La force des fanfictions repose avant tout sur ceux qui les lisent et les écrivent – et je devrais plutôt dire "celles" tant la pratique est fortement féminisée. Lorsque l’on étudie les fans qui gravitent autour des fanfictions, on s’aperçoit qu’ils sont organisés et qu’ils développent entre eux des liens très forts : c’est ce qui explique que l’écriture des fanfictions a son propre vocabulaire, ses propres règles ou encore ses propres espaces sur Internet. Certains genres en particulier – au sens littéraire du terme – se sont stabilisés et guident tant les auteurs que leurs lecteurs pour mesurer la "qualité" des récits. Le fait que les auteur(e)s demandent à d’autres fans de relire leur texte avant publication, ou qu’ils discutent avec leur lectorat via le système des commentaires à la fin des textes, sous-tend des échanges qui dépassent la simple passion pour la série ou le film concerné : pour tout fan qui s’y engage un minimum, les fanfictions sont ainsi une expérience collective et bien plus qu’un moyen pour améliorer son style et éventuellement accéder au métier d’écrivain.

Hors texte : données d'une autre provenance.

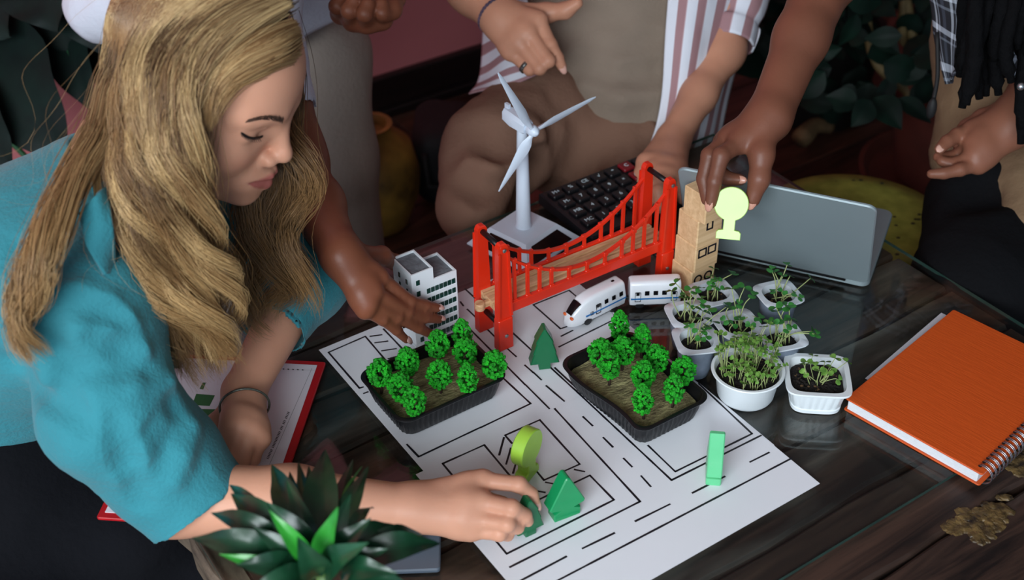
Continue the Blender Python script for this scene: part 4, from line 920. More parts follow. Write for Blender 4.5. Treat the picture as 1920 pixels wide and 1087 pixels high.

Les éditeurs ne sélectionnent donc pas toutes les fanfictions remportant du succès à l’échelle de telle ou telle archive de fanfictions. Le succès "local" n’est qu’une première étape et il faut que le texte soit capable d’attirer un public plus large : les éléments que mettront en avant les éditeurs pourront donc être très éloignés des préoccupations des fans. La promotion du premier tome des Cinquante nuances dans les médias avait par exemple fait la part belle à l’initiation sadomasochiste vécue par l’héroïne, tandis que les déplacements opérés par rapport à l’histoire originale dans Twilight, pourtant appréciés des fans, ont mécaniquement été passés sous silence. Sans les clés de fonctionnement des fanfictions, il est par conséquent difficile de comprendre pourquoi un texte a pu initialement remporter l’adhésion parmi les fans.

A quelles tensions au sein de la communauté de lecteurs  de fanfictions le succès commercial de certaines d’entres elles peut-il donner lieu ? Est-il toujours bien vu de passer d’internet à la vente en librairie ?  

Comme je le disais à l’instant, les quelques "ex-fanfictions" qui viennent garnir les présentoirs des librairies sont loin d’être représentatives de l’ensemble des récits mis en ligne par les fans. Dès lors, la crainte qu’exprime une partie d’entre eux est que ces romans puissent donner une fausse, voire une mauvaise image de l’activité et de ses pratiquants : par exemple, l’érotisme qui est présent dans une part non négligeable des textes, sans que ce soit la majorité, répond à des enjeux spécifiques au monde des fanfictions ; la présence de scènes de sexe et même leur répétition s’inscrit dans des genres codifiés, et découle aussi du mode de publication par mises à jour successives et rapprochées, qui incite à répéter les mêmes schémas d’un chapitre à l’autre

D’une certaine façon, les fans voient bien qu’on pourrait facilement leur renvoyer les clichés contre lesquels eux-mêmes et les recherches sur le sujet ont longtemps lutté : les fans seraient des récepteurs passifs et sans recul critique, ils n’arriveraient pas à distinguer la fiction de la réalité, ils n’auraient aucune vie sociale, etc. Même si la représentation sociale des fans s’est améliorée depuis les années 2000, on constate ainsi que rien n’est définitivement acquis.

Ces récentes publications suscitent enfin des débats entre fans sur la nature même de leurs créations. Quand certains défendent le caractère bénévole et désintéressé de l’écriture de fanfictions, pour des raisons juridiques mais aussi esthétiques, pour d’autres, la qualité de ce qui est produit et les succès rencontrés en ligne constituent un début de professionnalisation et justifieraient dès lors quelque rémunération.